Parolee Sentenced to Over 250 Years in Prison:  Fox 4 Kansas City News reports Taurian J. Burton, 25, was sentenced to over 250 years for a 2009 rape, assault, and robbery.  Burton had been on parole for another home invasion in Jackson County at the time of the crime.  In 2009, Burton and his accomplice invaded the victims home to steal their plasma television.  While inside the home, Burton pistol whipped and bound the couple before raping the woman at gunpoint.  Burton will be eligible for parole in forty-two years.
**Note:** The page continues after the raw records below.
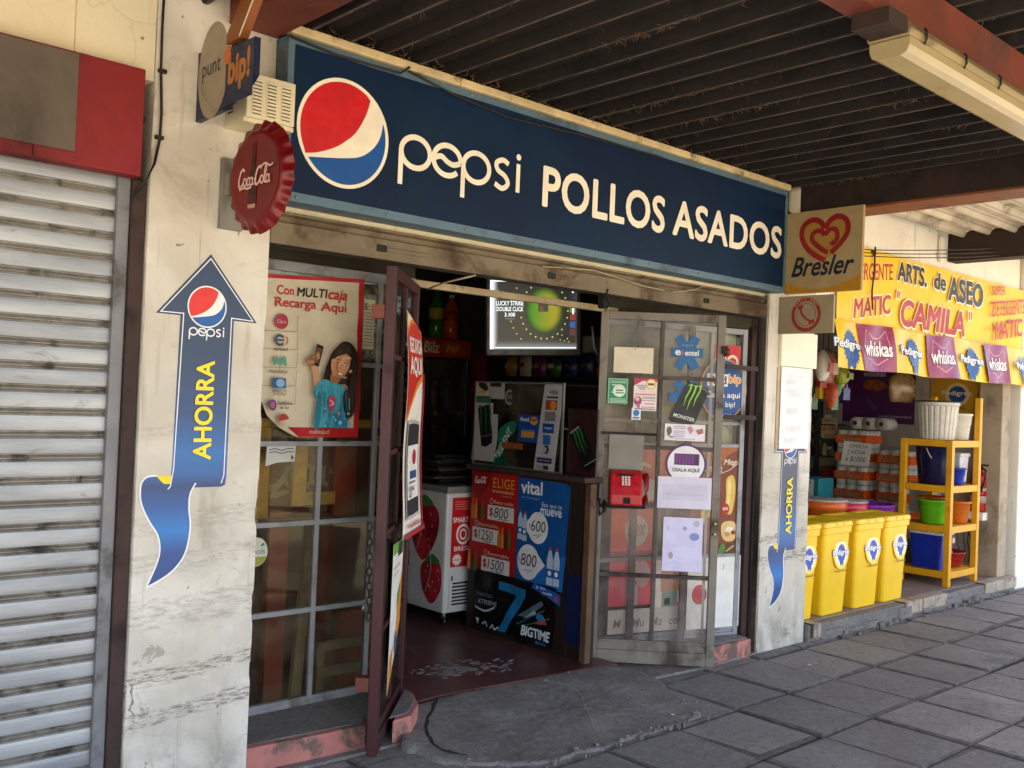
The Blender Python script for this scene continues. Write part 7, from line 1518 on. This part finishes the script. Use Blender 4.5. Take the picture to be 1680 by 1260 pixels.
for k_, (h, cl) in enumerate((('a0401f', "orange"), ('2a6a34', "green"), ('a8802a', "amber"))): sack("hanging_packet", "long thin %s packet hanging above the dark rack" % cl, 6.62+k_*.10, 3.76+.03*k_, 1.52+.05*k_, .05, .24, h, None)
# tubs behind the bins
def tubx(*a, **k): return tub(*a, **k)
tubx("tub", "orange round tub with clear lid behind the yellow bins", "tub", 7.03, 4.04, .107, .16, .19, .69, 'd8641c', lid='b9b0a4'); tubx("tub", "pinkish red round tub with pale lid behind the yellow bins", "tub", 7.33, 4.0, .107, .13, .165, .67, 'c43040', lid='b0a8a4'); tubx("tub", "wide shallow purple tub behind the yellow bins", "tub", 7.70, 3.96, .60, .18, .24, .15, '7a2a8f', ell=.7); stored("tub_stand", "plain dark stand under the purple tub", "stand", (7.5, 7.88, 3.86, 4.08, .107, .599, M_WOOD))
tubx("bowl", "dark teal crumpled sacks heaped beyond the purple tub", "sacks", 8.12, 4.22, .107, .16, .2, .58, '14484c', rim=.02)
c = MB(); c.box(7.87, 8.13, 4.55, 4.85, .72, .90, ink('1f7a86', .35)); zb_ = tag(c.build("detergent_box", bevel=.01), "turquoise detergent pack with bold white letter behind the orange tub", "box")
c = Cv(-4.80, .74, -4.60, .885, 'd9d4c4', .0008); c.fit("Z", -4.77, .745, -4.64, .88, '1f7a86', .05); c.fit("x6", -4.655, .85, -4.62, .87, '4a4a3a', .02); c.build("print", FX(7.8695), zb_)
stored("detergent_stand", "plain dark table under the turquoise pack", "table", (7.8, 8.2, 4.5, 4.95, .70, .719, M_WOOD), (7.82, 7.86, 4.52, 4.56, .107, .699, M_WOOD), (8.14, 8.18, 4.52, 4.56, .107, .699, M_WOOD), (7.82, 7.86, 4.88, 4.92, .107, .699, M_WOOD), (8.14, 8.18, 4.88, 4.92, .107, .699, M_WOOD))

# litter on the pavement
def litter(lb, x, y, s_, h, z=.004):
    b = MB(); rr = random.Random(int(x*1000)); vs = [(x+s_*rr.uniform(-1, 1), y+s_*rr.uniform(-1, 1), z+s_*.5*rr.random()) for _ in range(7)]
    bm = bmesh.new(); [bm.verts.new(v) for v in vs]; bmesh.ops.convex_hull(bm, input=bm.verts[:]); bm.verts.index_update(); b.add([v.co.copy() for v in bm.verts if v.link_faces or True], [[v.index for v in f_.verts] for f_ in bm.faces], ink(h)); bm.free(); return tag(b.build("litter_scrap"), lb, "litter")
litter("crumpled white wrapper on the paving by the white pillar", 5.20, 3.03, .025, 'c9c9d0'); litter("crumpled blue and white wrapper on the paving by the white pillar", 5.265, 3.03, .02, '6f7fb4'); litter("tiny white scrap on the doorway floor edge", 3.79, 3.62, .010, 'd9d6d0', .05); litter("tiny white scrap on the paving slab beside the cement ramp", 3.81, 2.93, .010, 'd5d3d0'); litter("white bottle ring scrap lying on the dark cement ramp", 3.58, 3.58, .013, 'd9d6d0', .05); litter("dark crumpled leaf against the broken step", 7.33, 3.31, .03, '2a2623'); litter("tiny white scrap on the worn step before the yellow shelf", 8.05, 3.42, .012, 'd5d3d0', .112)
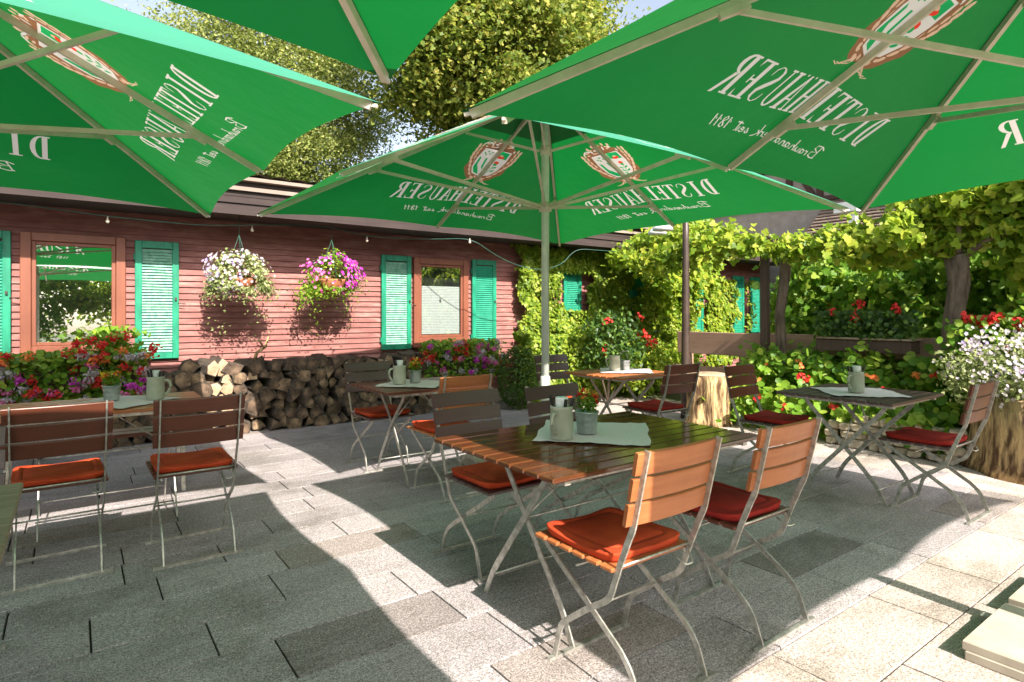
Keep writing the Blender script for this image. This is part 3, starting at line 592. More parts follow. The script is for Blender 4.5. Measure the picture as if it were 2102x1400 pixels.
# ---------------------------------------------------------------- tables
def table(cx, cy, w, d, mat, label, foot=.29, top=.165, cross=.43, n=None, rz=0, inset=.2):
    root = empty('garden_table', (cx, cy, 0), rz, label, 'table', 'folding slatted tables'); H = .725; n = n or round(d/.083); p = d/n
    for k in range(n):
        y = -d/2+k*p; s_ = MB(); s_.box(-w/2, w/2, y+.005, y+p-.005, H-.02, H, 0, .004); s_.build('table_slat', M[mat], root)
    f = MB()
    for sx in (-1, 1): f.bar([(sx*(w/2-.09), -d/2+.03, H-.032), (sx*(w/2-.09), d/2-.03, H-.032)], .022, .03, (0, 0, 1))
    for sy in (-1, 1): f.bar([(-w/2+.08, sy*(d/2-.06), H-.034), (w/2-.08, sy*(d/2-.06), H-.034)], .024, .006, (0, 0, 1))
    f.build('top_frame', M['steel'], root)
    for sx in (-1, 1):
        x = sx*(w/2-inset)
        for k, sy in enumerate((-1, 1)):
            l = MB(); xo = x+k*.012; l.bar(rounded([(xo, sy*top, H-.03), (xo, sy*top*.98, H-.08), (xo, 0, cross), (xo, -sy*foot*.8, .13), (xo, -sy*foot*1.02, .0)], .06, 4), .028, .007, (0, 1, .1)); l.build('leg', M['steel'], root)
    xx = w/2-inset
    for q in ([(-xx, -foot*.86, .10), (xx, -foot*.86, .10)], [(-xx, foot*.86, .10), (xx, foot*.86, .10)], [(-xx, 0, cross), (0, 0, H-.04)], [(xx, 0, cross), (0, 0, H-.04)], [(-xx, 0, cross), (xx, 0, cross)]):
        b = MB(); b.tube(q, .005, 6); b.build('brace', M['steel'], root)
    return root
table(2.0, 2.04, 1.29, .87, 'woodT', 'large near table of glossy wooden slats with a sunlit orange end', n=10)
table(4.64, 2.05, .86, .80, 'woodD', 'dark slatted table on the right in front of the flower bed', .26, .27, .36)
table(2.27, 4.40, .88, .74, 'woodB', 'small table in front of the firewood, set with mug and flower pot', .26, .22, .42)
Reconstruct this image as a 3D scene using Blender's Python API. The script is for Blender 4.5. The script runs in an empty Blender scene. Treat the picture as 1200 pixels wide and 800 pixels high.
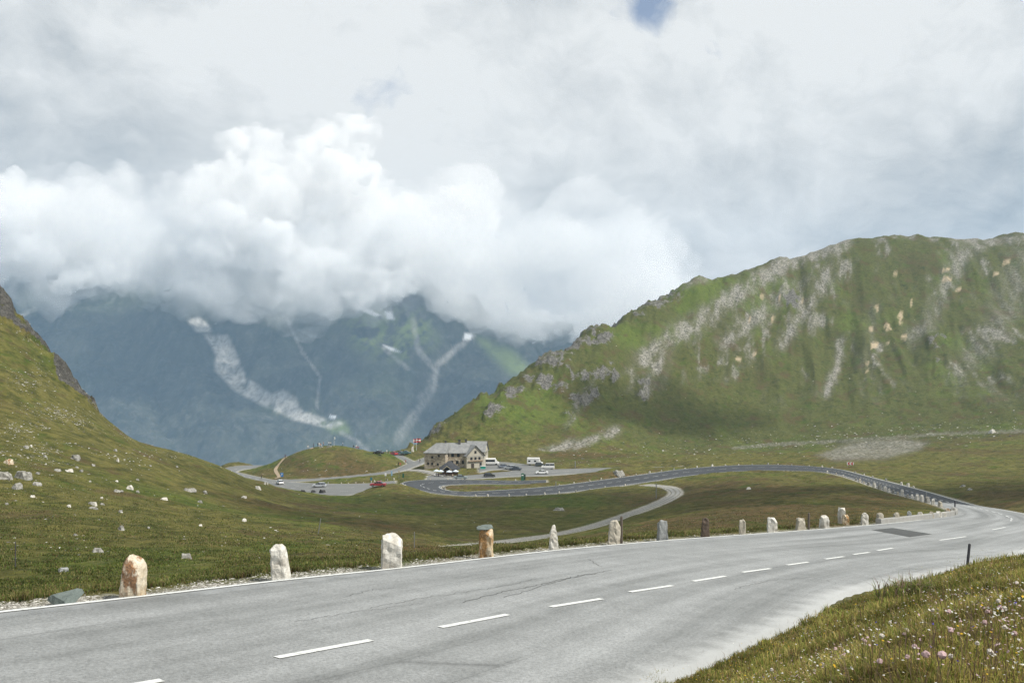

Judge Overturns Death Sentence:  Howard Mintz of Mercury News reports U.S. District Judge Saundra Brown Armstrong overturned the 1980 murder conviction and death sentence of Marvin Pete Walker Jr., 51, one of California's longest-serving death row inmates.  Walker was sentenced to die for the 1987 fatal shooting of 15-year-old Joseph Vasquez during a liquor store robbery.  The judge concluded Walker had been improperly shackled in front of the jury throughout trial, thus tainting the verdict.  The California Attorney General has until Friday to decide whether to appeal the ruling to the 9th Circuit Court of Appeal.  If there is no appeal to this decision, then prosecutors will have the choice of retrying the case or releasing Walker.   

"Mass graves in Mexico reveal new levels of savagery":  Authorities in Mexico believe most of the 177 people recently discovered in the largest grave site ever found in Mexico were killed by blunt force trauma, reports Nick Miroff and William Booth of The Washington Post.  Bodies have been discovered in 34 grave sites around the farming town of San Fernando, almost all stripped of their identification and many with severe cranial trauma.  The Mexican military took over San Fernando last year after 72 migrants were kidnapped and fatally shot, but locals say the crime gangs moved back in quickly and began commandeering ranches and converting barns and sheds into holding pens and execution chambers.  After two large groups of bus travelers were kidnapped last month, several suspects tipped authorities to the mass grave sites.  As many as 122 of the bodies found were passengers on their way to the United States.

Tattoo of Murder Scene Leads to Conviction:  Robert Faturechi of the Los Angeles Times reports an LA County gang member's tattoo landed him a murder conviction, after a homicide detective recognized it as depicting an unsolved 2004 liquor store slaying.  The scene on Anthony Garcia's (aka "Chopper") chest matched the murder scene in perfect detail, complete with the Christmas lights that lined the store's roof, the direction the victim's body fell, and the nearby street light.  A miniature helicopter flew above, raining bullets on the scene.  After Garcia was photographed during booking for a traffic arrest, the tattoo caught the attention of Detective Kevin Lloyd, who had been at the murder scene.  Garcia ultimately confessed to a police officer posing as Garcia's cellmate.